Ravyn Lenae par Jimmy Fontaine, article de Brie Garrett, Teenplicity, 3 février 2017

On arrive à la moitié de l’E.P. On pourrait s’arrêter là, c’est très bien, original, riche et prometteur. Moi, je me suis souvent arrêté là, car jusqu’ici, j’appréciais tous les titres sans exception. Sleep Talking, le 6e titre, entame la descente en douceur. J’étais moins surpris du fait des éléments introduits précédemment que l’on y retrouve. Un sans de décompression. Idem pour Greetings, avec une voix toujours aussi travaillée, mais une ambiance plus robotique. Everything Above fait partie des titres de cette seconde face de l’E.P. dont je n’avais pas encore soupçonné l’attrait (il y a un jeu de mots à tenter avec Dark side of…). Peut-être que j’aime ce titre en 2025 après avoir écouté beaucoup d’artistes ayant produit un son relativement similaire. Entre temps, j’ai découvert les premiers E.P. de FKA Twings, sortis au début des années 2010, il y a des parallèles à faire. En tout cas, le decrescendo entamé à partir de la moitié du titre m’a véritablement fait faire les gros yeux : « Wow, je n’avais pas fait attention à ça jusqu’à présent ». Right of Spring, l’avant-dernier morceau, est peut-être le parent pauvre de Free Room ; il y a de quoi en faire un tube ou un second single, il m’a donc un peu moins surpris. Enfin, l’EP se clôt avec Something in the Air. En voyant le titre apparaître sur l’écran de mon lecteur, je pense avant tout au morceau de David Bowie, assez sous-estimé. Il n’y a aucun lien entre les deux, à par le nom du titre, mais j’évite de dire que celui de Ravyn Lenae ne m’a pas évoqué autre chose, malheureusement.
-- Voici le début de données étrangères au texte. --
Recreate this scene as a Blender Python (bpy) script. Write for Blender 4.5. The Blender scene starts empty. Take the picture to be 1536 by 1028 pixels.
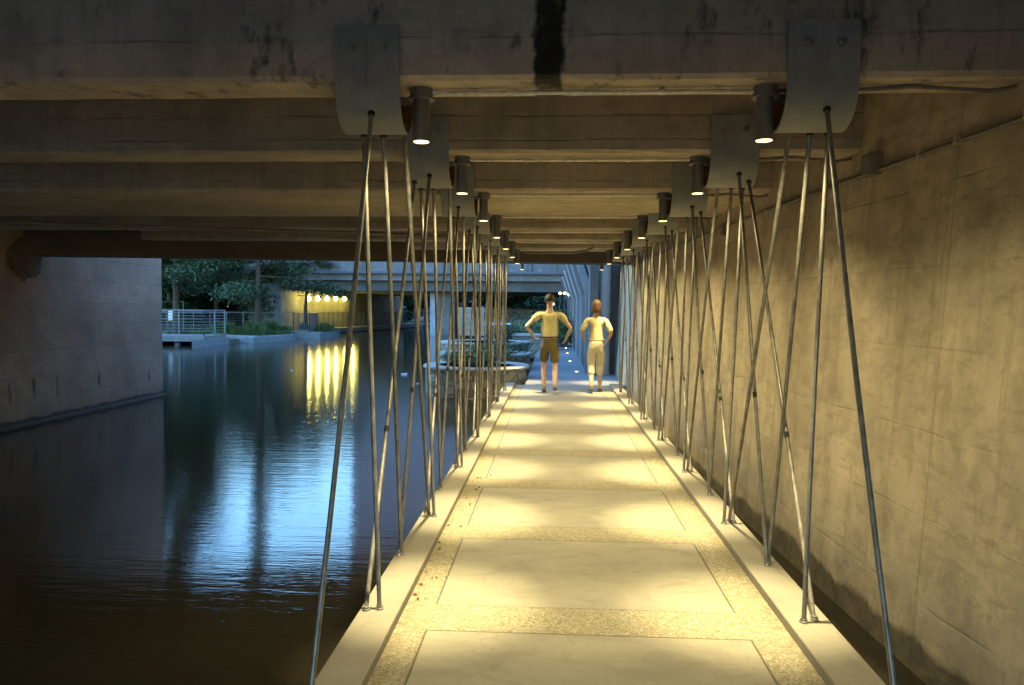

Avec ses 32 minutes et 32 secondes, Moon Shoes fait partie de mes classiques des années 2010 peu connus. Ravyn Lenae a lancé sa carrière musicale très tôt grâce à l’EP, on comprend pourquoi. Elle poursuit donc avec deux autres E.P. : Midnight Moonlight (2017), dont j’avais beaucoup apprécié Spice, dansant, tendre et mélancolique. En 2018, elle sort Crush, un EP produit par Steve Lacy. Le titre Sticky montre sa maturité pour produire des titres alliant funk et R&B. À partir de là, j’ai beaucoup moins accroché, préférant Moon Shoes à toute autre nouvelle production. En 2022, Ravyn Lenae sort son premier album studio Hypnos, suivi de Bird’s Eye en 2024, tous deux acclamés par la critique. Elle est désormais reconnue internationalement. Elle sera d’ailleurs à Paris en novembre prochain. Je garde toujours ce précieux EP pour me rappeler que Moon Shoes est une sorte d’ouvroir musical, montrant les sens aiguisés de la production par une figure très jeune de la scène de Chicago. Cet EP, aussi anodin et sans prétention soit-il, a sans doute orienté une grande partie de mes écoutes depuis sa découverte en 2017.